_Brief_. Return the listing below in full, with every line exactly as it is.

++++

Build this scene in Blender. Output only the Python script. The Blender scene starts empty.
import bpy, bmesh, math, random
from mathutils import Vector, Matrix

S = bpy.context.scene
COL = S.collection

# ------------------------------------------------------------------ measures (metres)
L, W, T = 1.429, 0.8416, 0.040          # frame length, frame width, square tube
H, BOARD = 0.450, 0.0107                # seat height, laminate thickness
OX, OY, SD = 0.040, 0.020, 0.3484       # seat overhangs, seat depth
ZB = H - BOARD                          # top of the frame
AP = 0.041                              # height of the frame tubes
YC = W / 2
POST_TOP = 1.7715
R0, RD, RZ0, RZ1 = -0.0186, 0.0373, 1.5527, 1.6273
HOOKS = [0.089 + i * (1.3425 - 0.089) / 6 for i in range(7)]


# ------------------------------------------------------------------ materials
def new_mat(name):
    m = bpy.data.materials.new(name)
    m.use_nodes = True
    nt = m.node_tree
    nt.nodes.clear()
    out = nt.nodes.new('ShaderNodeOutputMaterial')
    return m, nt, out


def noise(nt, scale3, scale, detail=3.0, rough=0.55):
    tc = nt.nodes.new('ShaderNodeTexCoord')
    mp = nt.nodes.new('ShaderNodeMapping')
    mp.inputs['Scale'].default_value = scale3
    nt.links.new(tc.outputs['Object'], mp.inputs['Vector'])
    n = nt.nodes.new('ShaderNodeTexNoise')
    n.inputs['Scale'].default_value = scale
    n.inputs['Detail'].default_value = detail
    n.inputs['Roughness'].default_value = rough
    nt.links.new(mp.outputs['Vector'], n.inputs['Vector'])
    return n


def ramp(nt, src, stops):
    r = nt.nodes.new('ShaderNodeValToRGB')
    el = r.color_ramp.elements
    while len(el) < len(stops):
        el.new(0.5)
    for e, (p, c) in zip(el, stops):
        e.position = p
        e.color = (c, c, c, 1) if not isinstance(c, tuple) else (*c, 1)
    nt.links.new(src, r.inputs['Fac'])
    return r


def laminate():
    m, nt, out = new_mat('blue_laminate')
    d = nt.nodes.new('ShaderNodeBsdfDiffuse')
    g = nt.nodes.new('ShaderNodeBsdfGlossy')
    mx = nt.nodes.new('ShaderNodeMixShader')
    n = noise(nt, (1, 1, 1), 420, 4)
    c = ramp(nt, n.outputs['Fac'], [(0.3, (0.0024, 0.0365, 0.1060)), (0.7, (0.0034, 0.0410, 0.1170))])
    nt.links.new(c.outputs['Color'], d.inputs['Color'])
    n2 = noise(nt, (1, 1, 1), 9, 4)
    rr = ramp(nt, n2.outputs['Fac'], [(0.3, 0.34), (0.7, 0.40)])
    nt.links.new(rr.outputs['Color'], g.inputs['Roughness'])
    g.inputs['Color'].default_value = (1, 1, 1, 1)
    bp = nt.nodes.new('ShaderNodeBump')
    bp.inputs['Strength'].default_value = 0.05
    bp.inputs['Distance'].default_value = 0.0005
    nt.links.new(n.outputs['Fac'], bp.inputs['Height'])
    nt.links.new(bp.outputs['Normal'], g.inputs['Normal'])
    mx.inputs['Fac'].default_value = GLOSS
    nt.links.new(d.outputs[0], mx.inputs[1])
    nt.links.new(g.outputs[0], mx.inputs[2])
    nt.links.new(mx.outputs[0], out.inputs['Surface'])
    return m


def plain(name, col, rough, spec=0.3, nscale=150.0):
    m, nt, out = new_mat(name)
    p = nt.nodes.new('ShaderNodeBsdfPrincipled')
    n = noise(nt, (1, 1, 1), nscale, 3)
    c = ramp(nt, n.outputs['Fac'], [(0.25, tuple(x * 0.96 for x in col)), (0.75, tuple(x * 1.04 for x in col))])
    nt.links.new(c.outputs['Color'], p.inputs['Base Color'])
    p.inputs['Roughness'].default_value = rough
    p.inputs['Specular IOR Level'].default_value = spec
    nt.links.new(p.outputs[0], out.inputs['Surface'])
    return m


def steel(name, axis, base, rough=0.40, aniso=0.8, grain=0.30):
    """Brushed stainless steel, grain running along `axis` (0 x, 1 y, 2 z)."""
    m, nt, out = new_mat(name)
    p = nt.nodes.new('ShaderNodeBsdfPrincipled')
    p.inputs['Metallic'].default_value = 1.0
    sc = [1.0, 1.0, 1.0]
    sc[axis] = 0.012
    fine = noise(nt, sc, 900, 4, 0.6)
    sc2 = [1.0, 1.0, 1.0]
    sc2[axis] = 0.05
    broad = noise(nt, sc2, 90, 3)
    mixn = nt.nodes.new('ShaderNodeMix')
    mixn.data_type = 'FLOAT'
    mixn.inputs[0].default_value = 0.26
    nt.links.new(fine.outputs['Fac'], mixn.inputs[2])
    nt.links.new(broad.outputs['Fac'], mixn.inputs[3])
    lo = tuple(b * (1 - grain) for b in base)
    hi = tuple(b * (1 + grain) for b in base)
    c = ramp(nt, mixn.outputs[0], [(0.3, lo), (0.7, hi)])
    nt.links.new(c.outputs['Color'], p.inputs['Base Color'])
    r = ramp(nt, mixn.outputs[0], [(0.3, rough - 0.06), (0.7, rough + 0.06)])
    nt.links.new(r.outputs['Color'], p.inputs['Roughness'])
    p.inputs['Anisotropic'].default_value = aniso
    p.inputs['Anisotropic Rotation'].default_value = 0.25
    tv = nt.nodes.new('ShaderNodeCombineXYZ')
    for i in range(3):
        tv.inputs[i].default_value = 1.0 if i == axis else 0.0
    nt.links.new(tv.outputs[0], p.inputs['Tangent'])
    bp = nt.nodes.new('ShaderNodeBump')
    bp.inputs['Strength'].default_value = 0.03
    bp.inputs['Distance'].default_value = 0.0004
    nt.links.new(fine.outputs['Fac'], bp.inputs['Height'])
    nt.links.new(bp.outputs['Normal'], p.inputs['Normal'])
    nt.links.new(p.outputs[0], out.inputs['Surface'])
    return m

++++

_Reply to the task_.
Build this scene in Blender. Output only the Python script. The Blender scene starts empty.
import bpy, bmesh, math, random
from mathutils import Vector, Matrix

S = bpy.context.scene
COL = S.collection

# ------------------------------------------------------------------ measures (metres)
L, W, T = 1.429, 0.8416, 0.040          # frame length, frame width, square tube
H, BOARD = 0.450, 0.0107                # seat height, laminate thickness
OX, OY, SD = 0.040, 0.020, 0.3484       # seat overhangs, seat depth
ZB = H - BOARD                          # top of the frame
AP = 0.041                              # height of the frame tubes
YC = W / 2
POST_TOP = 1.7715
R0, RD, RZ0, RZ1 = -0.0186, 0.0373, 1.5527, 1.6273
HOOKS = [0.089 + i * (1.3425 - 0.089) / 6 for i in range(7)]


# ------------------------------------------------------------------ materials
def new_mat(name):
    m = bpy.data.materials.new(name)
    m.use_nodes = True
    nt = m.node_tree
    nt.nodes.clear()
    out = nt.nodes.new('ShaderNodeOutputMaterial')
    return m, nt, out


def noise(nt, scale3, scale, detail=3.0, rough=0.55):
    tc = nt.nodes.new('ShaderNodeTexCoord')
    mp = nt.nodes.new('ShaderNodeMapping')
    mp.inputs['Scale'].default_value = scale3
    nt.links.new(tc.outputs['Object'], mp.inputs['Vector'])
    n = nt.nodes.new('ShaderNodeTexNoise')
    n.inputs['Scale'].default_value = scale
    n.inputs['Detail'].default_value = detail
    n.inputs['Roughness'].default_value = rough
    nt.links.new(mp.outputs['Vector'], n.inputs['Vector'])
    return n


def ramp(nt, src, stops):
    r = nt.nodes.new('ShaderNodeValToRGB')
    el = r.color_ramp.elements
    while len(el) < len(stops):
        el.new(0.5)
    for e, (p, c) in zip(el, stops):
        e.position = p
        e.color = (c, c, c, 1) if not isinstance(c, tuple) else (*c, 1)
    nt.links.new(src, r.inputs['Fac'])
    return r


def laminate():
    m, nt, out = new_mat('blue_laminate')
    d = nt.nodes.new('ShaderNodeBsdfDiffuse')
    g = nt.nodes.new('ShaderNodeBsdfGlossy')
    mx = nt.nodes.new('ShaderNodeMixShader')
    n = noise(nt, (1, 1, 1), 420, 4)
    c = ramp(nt, n.outputs['Fac'], [(0.3, (0.0024, 0.0365, 0.1060)), (0.7, (0.0034, 0.0410, 0.1170))])
    nt.links.new(c.outputs['Color'], d.inputs['Color'])
    n2 = noise(nt, (1, 1, 1), 9, 4)
    rr = ramp(nt, n2.outputs['Fac'], [(0.3, 0.34), (0.7, 0.40)])
    nt.links.new(rr.outputs['Color'], g.inputs['Roughness'])
    g.inputs['Color'].default_value = (1, 1, 1, 1)
    bp = nt.nodes.new('ShaderNodeBump')
    bp.inputs['Strength'].default_value = 0.05
    bp.inputs['Distance'].default_value = 0.0005
    nt.links.new(n.outputs['Fac'], bp.inputs['Height'])
    nt.links.new(bp.outputs['Normal'], g.inputs['Normal'])
    mx.inputs['Fac'].default_value = GLOSS
    nt.links.new(d.outputs[0], mx.inputs[1])
    nt.links.new(g.outputs[0], mx.inputs[2])
    nt.links.new(mx.outputs[0], out.inputs['Surface'])
    return m


def plain(name, col, rough, spec=0.3, nscale=150.0):
    m, nt, out = new_mat(name)
    p = nt.nodes.new('ShaderNodeBsdfPrincipled')
    n = noise(nt, (1, 1, 1), nscale, 3)
    c = ramp(nt, n.outputs['Fac'], [(0.25, tuple(x * 0.96 for x in col)), (0.75, tuple(x * 1.04 for x in col))])
    nt.links.new(c.outputs['Color'], p.inputs['Base Color'])
    p.inputs['Roughness'].default_value = rough
    p.inputs['Specular IOR Level'].default_value = spec
    nt.links.new(p.outputs[0], out.inputs['Surface'])
    return m


def steel(name, axis, base, rough=0.40, aniso=0.8, grain=0.30):
    """Brushed stainless steel, grain running along `axis` (0 x, 1 y, 2 z)."""
    m, nt, out = new_mat(name)
    p = nt.nodes.new('ShaderNodeBsdfPrincipled')
    p.inputs['Metallic'].default_value = 1.0
    sc = [1.0, 1.0, 1.0]
    sc[axis] = 0.012
    fine = noise(nt, sc, 900, 4, 0.6)
    sc2 = [1.0, 1.0, 1.0]
    sc2[axis] = 0.05
    broad = noise(nt, sc2, 90, 3)
    mixn = nt.nodes.new('ShaderNodeMix')
    mixn.data_type = 'FLOAT'
    mixn.inputs[0].default_value = 0.26
    nt.links.new(fine.outputs['Fac'], mixn.inputs[2])
    nt.links.new(broad.outputs['Fac'], mixn.inputs[3])
    lo = tuple(b * (1 - grain) for b in base)
    hi = tuple(b * (1 + grain) for b in base)
    c = ramp(nt, mixn.outputs[0], [(0.3, lo), (0.7, hi)])
    nt.links.new(c.outputs['Color'], p.inputs['Base Color'])
    r = ramp(nt, mixn.outputs[0], [(0.3, rough - 0.06), (0.7, rough + 0.06)])
    nt.links.new(r.outputs['Color'], p.inputs['Roughness'])
    p.inputs['Anisotropic'].default_value = aniso
    p.inputs['Anisotropic Rotation'].default_value = 0.25
    tv = nt.nodes.new('ShaderNodeCombineXYZ')
    for i in range(3):
        tv.inputs[i].default_value = 1.0 if i == axis else 0.0
    nt.links.new(tv.outputs[0], p.inputs['Tangent'])
    bp = nt.nodes.new('ShaderNodeBump')
    bp.inputs['Strength'].default_value = 0.03
    bp.inputs['Distance'].default_value = 0.0004
    nt.links.new(fine.outputs['Fac'], bp.inputs['Height'])
    nt.links.new(bp.outputs['Normal'], p.inputs['Normal'])
    nt.links.new(p.outputs[0], out.inputs['Surface'])
    return m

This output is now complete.